A displaced woman checks in at a center set up to aid people displaced by the war in eastern Ukraine. Depending on her family?s makeup, she will be sent around the complex to pick up food, clothing and other items for which they qualify, Kiev, Ukraine, April 22, 2015. (Joshua L. DeMotts/Stars and Stripes)
PUSHCHA VODYTSYA, Ukraine — Nina Rusalkina wants to go home. But it’s a risk the 26-year-old mother of two isn’t willing to take.
She and her husband, Zhenya Kravchenko, fled eastern Ukraine with their son in June, when the war in the country’s east crept too close to home. She was six months pregnant at the time. Now she has a new baby and lives in a former political retreat outside Kiev with some 240 others displaced by the fighting.
It’s safe here, she said, but it’s not home.
“If everything quiets down, we’ll go back,” her husband said. “But for the moment, we’re here.”
In fleeing west, many of Ukraine’s internally displaced people, or IDPs, find they’re trading one kind of insecurity for another. The high cost of living in and around the Ukrainian capital has come as a shock, as has the difficulty of finding a job in a city that’s taken in some 75,000 war refugees, nearly half of them working-age adults, according to the United Nations.
“Many of the people here are older than 50, and for them it’s maybe the hardest time,” said Anna, a 25-year-old mother who asked to go by a pseudonym out of fear for her family’s safety.
Her husband found a decent job in Kiev after the family fled six months ago from Luhansk, the capital of a separatist enclave that was the scene last year of heavy fighting between separatists and Ukrainian soldiers. If it weren’t for that job, she doesn’t know where they’d be.
Some of the other families who came to Kiev from Luhansk had to return to their homes in the breakaway enclave, she said, “because they didn’t find opportunities or they didn’t find a job, and it’s too much to rent a flat here.”
The cost of renting an apartment in Kiev is about four times what it was in Luhansk, and just making enough to get by has been hard, she said. “I want to go home, but right now I feel that it is not safe.”
Anna’s father suffered a near-fatal injury in late April when he stepped on a mine in Luhansk while checking on her empty house. She doesn’t know if the mine was placed there to target her family for fleeing west or just a remnant of the bloody fighting that choked the city last year. Many people in eastern Ukraine view the government in Kiev, which came to power after the ousting last year of pro-Russia President Viktor Yanukovych, as illegitimate.
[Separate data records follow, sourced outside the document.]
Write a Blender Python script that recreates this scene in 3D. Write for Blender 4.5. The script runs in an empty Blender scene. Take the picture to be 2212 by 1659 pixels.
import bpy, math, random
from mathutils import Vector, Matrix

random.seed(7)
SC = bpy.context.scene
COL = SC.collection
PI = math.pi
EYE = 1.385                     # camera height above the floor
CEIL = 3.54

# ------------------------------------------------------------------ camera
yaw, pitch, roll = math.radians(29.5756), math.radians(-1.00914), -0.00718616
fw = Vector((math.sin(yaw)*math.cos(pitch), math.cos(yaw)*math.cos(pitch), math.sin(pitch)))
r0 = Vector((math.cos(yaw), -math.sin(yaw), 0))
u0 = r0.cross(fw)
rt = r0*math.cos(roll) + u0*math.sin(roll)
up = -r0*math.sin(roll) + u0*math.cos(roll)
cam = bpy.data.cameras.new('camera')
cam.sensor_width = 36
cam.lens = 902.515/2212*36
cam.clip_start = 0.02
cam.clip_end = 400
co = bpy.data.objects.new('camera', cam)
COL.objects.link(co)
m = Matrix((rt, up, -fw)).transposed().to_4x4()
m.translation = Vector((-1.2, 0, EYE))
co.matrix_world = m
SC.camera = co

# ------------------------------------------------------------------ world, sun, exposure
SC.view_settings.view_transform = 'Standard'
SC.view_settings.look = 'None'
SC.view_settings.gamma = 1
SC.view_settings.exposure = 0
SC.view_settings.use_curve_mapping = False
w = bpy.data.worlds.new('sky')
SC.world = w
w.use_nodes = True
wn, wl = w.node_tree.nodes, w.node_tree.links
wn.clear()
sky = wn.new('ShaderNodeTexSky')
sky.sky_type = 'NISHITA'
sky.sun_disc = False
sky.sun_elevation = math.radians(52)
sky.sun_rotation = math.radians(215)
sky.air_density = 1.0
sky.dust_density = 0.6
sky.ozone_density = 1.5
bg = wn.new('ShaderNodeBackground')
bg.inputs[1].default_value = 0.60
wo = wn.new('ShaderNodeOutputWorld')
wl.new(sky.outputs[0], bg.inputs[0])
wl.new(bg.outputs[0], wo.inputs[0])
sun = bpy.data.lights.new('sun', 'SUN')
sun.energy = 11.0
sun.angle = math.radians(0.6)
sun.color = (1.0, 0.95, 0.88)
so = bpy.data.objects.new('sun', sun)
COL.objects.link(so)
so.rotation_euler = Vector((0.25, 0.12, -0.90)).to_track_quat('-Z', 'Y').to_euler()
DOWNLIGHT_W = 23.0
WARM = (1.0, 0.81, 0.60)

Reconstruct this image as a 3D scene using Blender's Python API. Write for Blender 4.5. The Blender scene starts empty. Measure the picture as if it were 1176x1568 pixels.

“We’re trying to make our life here and to get the best for our son,” Anna said. “It’s difficult, but it’s safe.”
A report issued in mid-May by the Brookings Institution, a Washington-based think tank, found that most of the aid that IDPs receive comes from international and domestic nongovernmental organizations rather than the Ukrainian government. The government, the report found, had “fallen behind” on every benchmark Brookings uses to assess countries’ responses to similar crises.
Nevertheless, because of government propaganda, overly positive news coverage or some combination of the two, some IDPs arrive in Kiev expecting to easily settle into something like a normal life.
“On TV, everything looks beautiful, like everybody’s helping out,” said Iryna Kipina, who escaped Kramatorsk last summer when Ukrainian troops and separatist rebels fought over the city. “But many people don’t want to have IDPs as employees or rent to them.”
Kipina, her husband and two daughters headed to Kiev with little savings. Landlords didn’t want to rent to them because they didn’t know if they could pay, she said. Employers have been reluctant to hire them because they don’t want to invest in training someone who is likely to leave when the fighting in the east subsides.
For now, Kipina and her family live in a single room in a former government sanitarium in Vorzel, west of Kiev. A local school took over the complex last summer and turned it into an IDP center.